Some skeptics had doubts that the palace could survive in St. Petersburg’s rainy climate. However, as it turned out, the materials involved in rammed-earth building are durable. When the palace was ready, Russian Empress Maria Fyodorovna tried to personally make a hole in the wall, but was unsuccessful. Later on, several soldiers tried to smash the walls with broadswords, but they had no luck. Finally, they realized that the building was solid. Over the course of more than two centuries, the earth has become even more compressed.  

Photo credit: Lori/Legion-Media
The Priory’s walls and roof are painted in red, white and gold, the colors of the Order of Malta. The weather vane is decorated with a metallic snake, a symbol of wisdom and secret knowledge. The palace’s 38-meter tower is merely a Romantic addition, as it has never functioned as either a bell-tower or as a lookout post. Its winding staircase leads nowhere.

The palace has reenacted the destiny of the Knights’ order in Russia highlighting solemnity, exoticism and a lack of common sense. Here there are false windows and false balconies: everything is gorgeous, but without a purpose. There are chimneys in the shape of Chinese pagodas and the window arches have a pointed, Gothic form, while the flags bear the six-pointed stars of David. 

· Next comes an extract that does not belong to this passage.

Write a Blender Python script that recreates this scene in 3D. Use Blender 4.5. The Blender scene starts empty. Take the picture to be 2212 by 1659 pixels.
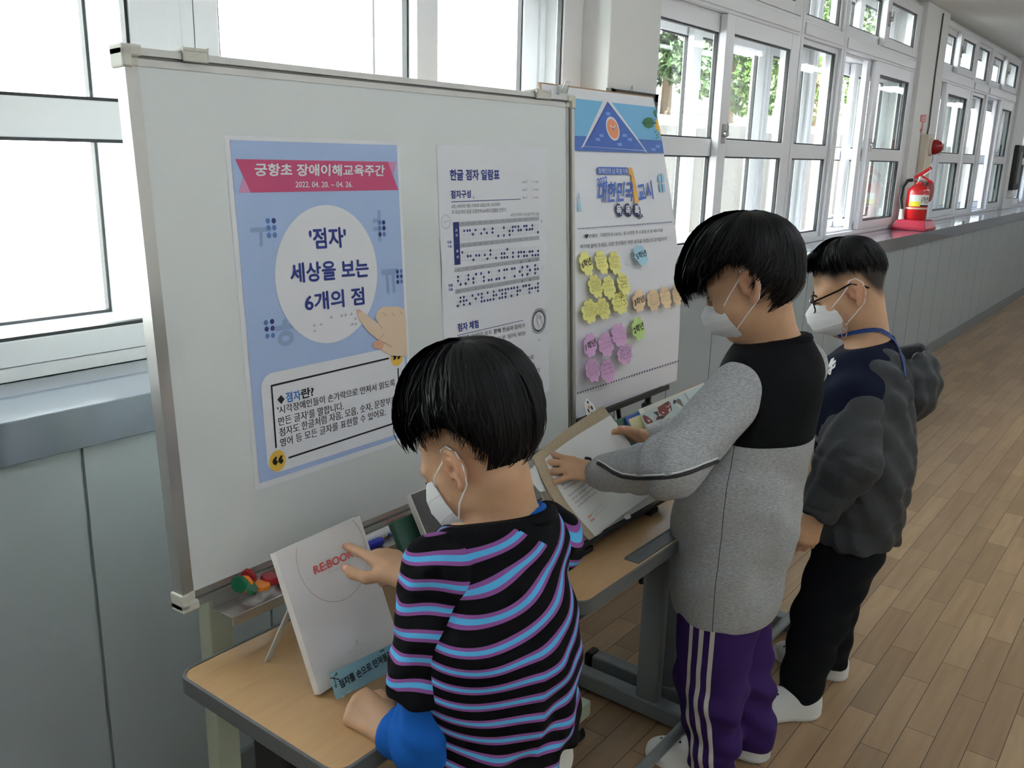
import bpy, bmesh, math, random
import numpy as np
from mathutils import Vector, Matrix
sc = bpy.context.scene
COL = sc.collection
R_ = math.radians
# ------------------------------------------------------------------ camera
FPX, CX, CY = 1924.0, 1106.0, 829.5
CAM = np.array([0.0, 0.0, 1.55])
_yaw, _pit, _rol = R_(37.433), R_(14.5855), R_(-1.463)
_f = np.array([math.cos(_pit)*math.cos(_yaw), math.cos(_pit)*math.sin(_yaw), -math.sin(_pit)])
_r = np.cross(_f, [0, 0, 1]); _r /= np.linalg.norm(_r); _d = np.cross(_f, _r)
CR = np.array([math.cos(_rol)*_r+math.sin(_rol)*_d, -math.sin(_rol)*_r+math.cos(_rol)*_d, _f])
cd = bpy.data.cameras.new('camera'); co = bpy.data.objects.new('camera', cd); COL.objects.link(co)
cd.sensor_fit = 'HORIZONTAL'; cd.sensor_width = 36.0; cd.lens = FPX*36/2212
cd.clip_start = 0.02; cd.clip_end = 300
co.matrix_world = Matrix(((CR[0][0], -CR[1][0], -CR[2][0], CAM[0]), (CR[0][1], -CR[1][1], -CR[2][1], CAM[1]),
                          (CR[0][2], -CR[1][2], -CR[2][2], CAM[2]), (0, 0, 0, 1)))
sc.camera = co
# ------------------------------------------------------------------ sky, sun, exposure
W = bpy.data.worlds.new('sky'); sc.world = W; W.use_nodes = True
nt = W.node_tree; bg = nt.nodes['Background']
sky = nt.nodes.new('ShaderNodeTexSky'); sky.sky_type = 'NISHITA'; sky.sun_disc = False
sky.sun_elevation = R_(48); sky.sun_rotation = R_(200); sky.air_density = 1.0; sky.dust_density = 2.0
nt.links.new(sky.outputs[0], bg.inputs[0]); bg.inputs[1].default_value = SKY_STRENGTH = 2.0
sl = bpy.data.lights.new('sun', 'SUN'); sl.energy = 55.0; sl.angle = R_(1.0); sl.color = (1.0, 0.975, 0.93)
so = bpy.data.objects.new('sun', sl); COL.objects.link(so)
so.rotation_euler = Vector((0.35, 0.75, -0.85)).to_track_quat('-Z', 'Y').to_euler()
sc.view_settings.view_transform = 'Standard'; sc.view_settings.look = 'None'
sc.view_settings.gamma = 1.0; sc.view_settings.use_curve_mapping = False
sc.view_settings.exposure = 0.0
LAMP_POWER = 12.5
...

The attempt by Emperor Paul I to split the Order of St. John into Catholic and Orthodox parts failed. However, the Knights gave Russia an Orthodox festival as a gift: October 12, the day that Malta’s sacred objects were transferred to Gatchina. The Knights of St. John brought with them a piece of the cross on which, according to legend, Jesus Christ was crucified, the right hand of John the Baptist and the Our Lady of Filermo icon painted by Luke the Evangelist. The sacred objects were kept in Russia until the Russian Civil War, which ended in 1923. After the war they were smuggled abroad by General Nikolai Yudenich’s anti-communist White forces.